Bell based that claim on the belief that military personnel and overseas individuals who vote through state procedures established to conform with the federal Uniformed and Overseas Citizens Absentee Voting Act (UOCAVA) are exempt from the normal laws regulating absentee ballots. Those military and overseas procedures are found in Article 21A of Chapter 163 of North Carolina law, while general absentee voting procedures, including voter ID, are found in Article 20.

According to Article 20, however, standard absentee voting requirements apply to military and overseas voting unless otherwise stated. The article (specifically, G.S. § 163‑239) states: “Except as otherwise provided therein, Article 21A of this Chapter shall not apply to or modify the provisions of this Article.” There is no immunity in Article 21A to the Article 20 voter ID requirement.

The North Carolina Supreme Court affirmed the voter ID requirement for military and overseas ballots in its April 11 ruling, so the new SBE board must require voter ID for all absentee ballots, including military and overseas, and develop a means to attach voter IDs to electronically submitted military and overseas ballots.

Produce federal-only ballots for never residents

Article VI, Section 2(1) of the North Carolina Constitution states that only residents of the state may vote in North Carolina elections:

Any person who has resided in the State of North Carolina for one year and in the precinct, ward, or other election district for 30 days next preceding an election, and possesses the other qualifications set out in this Article, shall be entitled to vote at any election held in this State.

A 1971 federal court ruling reduced the state residency requirement to 30 days.
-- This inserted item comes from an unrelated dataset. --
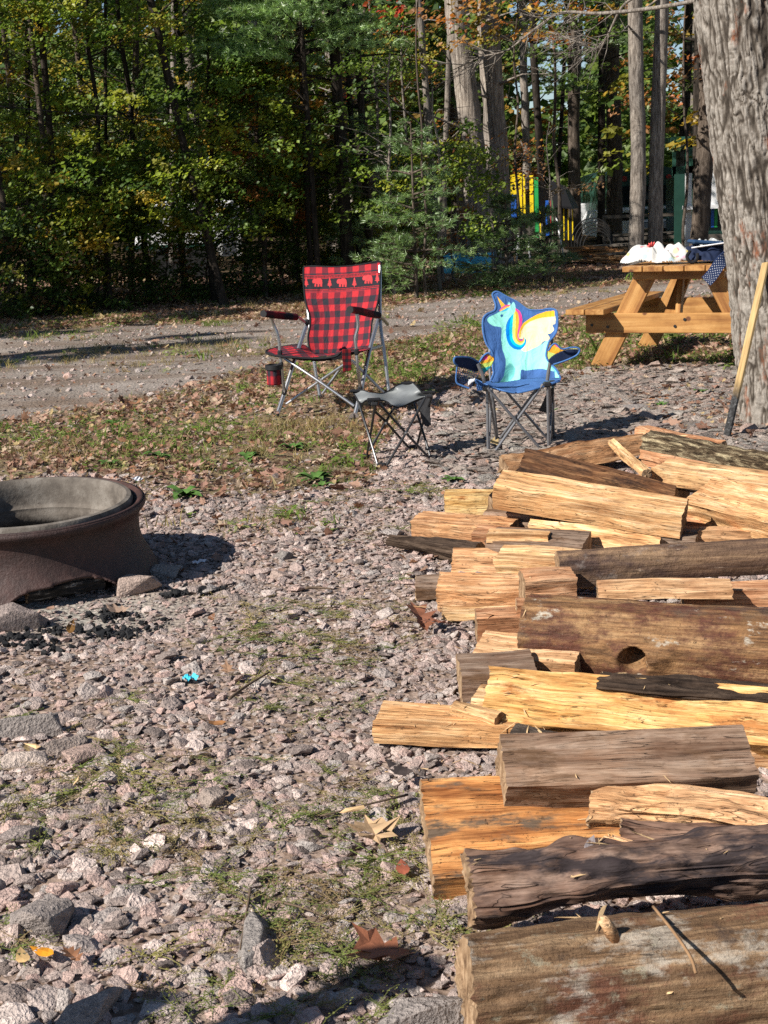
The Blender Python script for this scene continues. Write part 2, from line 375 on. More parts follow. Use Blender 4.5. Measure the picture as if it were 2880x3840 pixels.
t = NT('outer_soil'); v = t.coord('Object'); OUT = t.fin(t.ramp(t.noise(v, 3, 5), [(.35, (.06, .045, .028)), (.65, (.16, .115, .07))]), .95)
struct('terrain', raw_mesh('terrain', [(-400, -300, -.06), (400, -300, -.06), (400, 600, -.06), (-400, 600, -.06)], [(0, 1, 2, 3)], OUT))

# ------------------------------------------------------------------ gravel stones
def hull(n, sx, sy, sz, seed, bev=False):
    r = random.Random(seed); bm = bmesh.new()
    for i in range(n):
        v = Vector((r.gauss(0, 1), r.gauss(0, 1), r.gauss(0, 1))).normalized()*r.uniform(.8, 1)
        v = Vector([max(-.78, min(.78, q)) for q in v]); bm.verts.new((v.x*sx*.62, v.y*sy*.62, v.z*sz*.62))
    h = bmesh.ops.convex_hull(bm, input=list(bm.verts))
    bmesh.ops.delete(bm, geom=[g for g in h['geom_interior'] if isinstance(g, bmesh.types.BMVert)], context='VERTS')
    if bev: bmesh.ops.bevel(bm, geom=list(bm.edges), offset=.035, segments=1, affect='EDGES')
    bm.verts.index_update(); V = np.array([v.co[:] for v in bm.verts]); F = [[v.index for v in f.verts] for f in bm.faces]; bm.free()
    return V, F
STONE = mat_stone('stone_pink_grey', (.46, .37, .33), .55)
STONE1 = mat_stone('stone_single', (.40, .325, .28), .3, 3, 16); SLATE1 = mat_stone('slate_single', (.29, .26, .24), .3, 3, 16)
SLATE = mat_stone('stone_slate', (.30, .25, .215), .42)
protos = [raw_mesh('stone', *hull(15, 1, random.uniform(.65, .95), random.uniform(.4, .65), 100+k), STONE) for k in range(14)]
slabs = [raw_mesh('slab', *hull(14, 1, random.uniform(.6, .95), random.uniform(.14, .26), 200+k), SLATE) for k in range(8)]
def rand_ground(n, y0, y1, wf=.31, w0=.35, pw=2):
    u = RS.rand(n); Y = (y0**pw+(y1**pw-y0**pw)*u)**(1/pw); X = (RS.rand(n)*2-1)*(Y*wf+w0); return X, Y
def euler(n, tilt): return np.stack([RS.randn(n)*tilt, RS.randn(n)*tilt, RS.rand(n)*2*PI], 1)
n = 250000; X, Y = rand_ground(n, 1.7, 10.6)
lit, road, far, forest, ash, n2 = masks(X, Y); P3 = np.stack([X, Y, X*0], 1)
slate_zone = sst(X-(.55+.12*(Y-7)), .5)*sst(Y-6.4, .8)
ring = np.hypot(X-RC[0], Y-RC[1])
keep = (RS.rand(n) < (1-lit)*(1-.55*ash)*(.75+.35*fbm(P3*2.5, 2, 31))+.04) & (ring > .34) & (road < .5)
keep &= RS.rand(n) > slate_zone*.45
X, Y, ash, slz, ring = X[keep], Y[keep], ash[keep], slate_zone[keep], ring[keep]; n = len(X)
s = .0124*np.exp(RS.randn(n)*.55)*(1+.25*vn(np.stack([X, Y, X*0], 1)*3, 4)); s = np.clip(s, .0055, .055)*(1+.02*(Y-2)+.22*np.clip(3.6-Y, 0, 1)); s[ash > .4] *= .7
Z = gz(X, Y)+s*.02+RS.rand(n)*.004
scatter('gravel', np.stack([X, Y, Z], 1), euler(n, .28), np.stack([s*1.3, s*1.3, s*.9], 1), RS.randint(0, 14, n), protos)
# bigger pieces among the gravel
n = 9000; X, Y = rand_ground(n, 1.8, 9); lit, road, far, forest, ash, n2 = masks(X, Y)
lm = np.clip(.5+1.4*fbm(np.stack([X, Y, X*0], 1)*.9, 3, 55), 0, 1)*np.where(X < .2, 1, .3)
keep = (RS.rand(n) < .12*(1-lit)*(.3+lm)*(1-ash)) & (np.hypot(X-RC[0], Y-RC[1]) > .5); X, Y = X[keep], Y[keep]; n = len(X)
s = .034*np.exp(RS.randn(n)*.3)
scatter('coarse_gravel', np.stack([X, Y, gz(X, Y)+.012], 1), euler(n, .25), np.stack([s*1.4, s*1.3, s*.85], 1), RS.randint(0, 14, n), protos)
# flat slate pieces round the small chair and the tree
n = 42000; X, Y = rand_ground(n, 6.0, 10.6); lit, road, far, forest, ash, n2 = masks(X, Y)
sz = sst(X-(.45+.12*(Y-7)), .6)*sst(Y-6.4, .8)
keep = (RS.rand(n) < sz*(1-.85*lit)); X, Y = X[keep], Y[keep]; n = len(X)
s = .034*np.exp(RS.randn(n)*.5); s = np.clip(s, .012, .11)
scatter('slate_chips', np.stack([X, Y, gz(X, Y)+.008+RS.rand(n)*.012], 1), euler(n, .16), np.stack([s*1.5, s*1.5, s*1.3], 1), RS.randint(0, 8, n), slabs)
# small pebbles on the track
n = 9000; X, Y = rand_ground(n, 8.5, 19, .33, .5); lit, road, far, forest, ash, n2 = masks(X, Y)
keep = RS.rand(n) < road*.9+far*.1*(1-forest); X, Y = X[keep], Y[keep]; n = len(X); s = .018*np.exp(RS.randn(n)*.45)
scatter('track_pebbles', np.stack([X, Y, gz(X, Y)+.002], 1), euler(n, .4), np.stack([s*1.3]*3, 1), RS.randint(0, 14, n), protos)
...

A federal court upheld that 30-day requirement in 2024. Someone who has never set foot in North Carolina has not satisfied that residency requirement.

On the other hand, the federal Uniformed and Overseas Citizens Absentee Voting Act (UOCAVA) “requires that the states and territories allow certain groups of citizens to register and vote absentee in elections for Federal offices” (emphasis added). In response to that federal law, the General Assembly included the people who have never resided in North Carolina in the list of people who could vote in North Carolina if their parents or legal guardians last lived in North Carolina before moving abroad (G.S. § 163‑258.2(1)e).

The state Supreme Court ruled that allowing “never residents” to vote in state elections “violated the plain language of Article VI, Section 2(1) of the North Carolina Constitution.”

The solution for the supposed conflict between the North Carolina Constitution and UOCAVA is for county boards of elections to issue federal-only ballots to never residents. The SBE should quickly issue guidance to county boards of elections to do so.

But wasn’t the North Carolina Supreme Court ruling overturned?

Federal District Court Judge Richard Myers wrote in his May 5 ruling that the state Supreme Court’s April 11 ruling violated voters’ equal protection and due process rights. However, Myers also stated his ruling did not undercut “the prerogative of North Carolina courts to interpret North Carolina law.” He further stated:

This case is also not about North Carolina’s primacy to establish rules for future state elections; it may do so. Rather, this case concerns whether the federal Constitution permits a state to alter the rules of an election after the fact and apply those changes retroactively to only a select group of voters, and in so doing treat those voters differently than other similarly situated individuals.

In other words, he did not overturn the substantive findings in the state Supreme Court’s ruling, just their retroactive application. Military and overseas voters must submit a voter ID in future elections, and never residents can vote only in federal elections.

Likewise, while the state Supreme Court declined to find in favor of Griffin on the missing HAVA numbers, it stated that “the Board’s inattention and failure to dutifully conform its conduct to the law’s requirements is deeply troubling.”

Given those rulings, the new SBE board is on notice that it must correct the violations of election law and the state constitution exposed by Jefferson Griffin’s lawsuit. The time to correct those violations is now.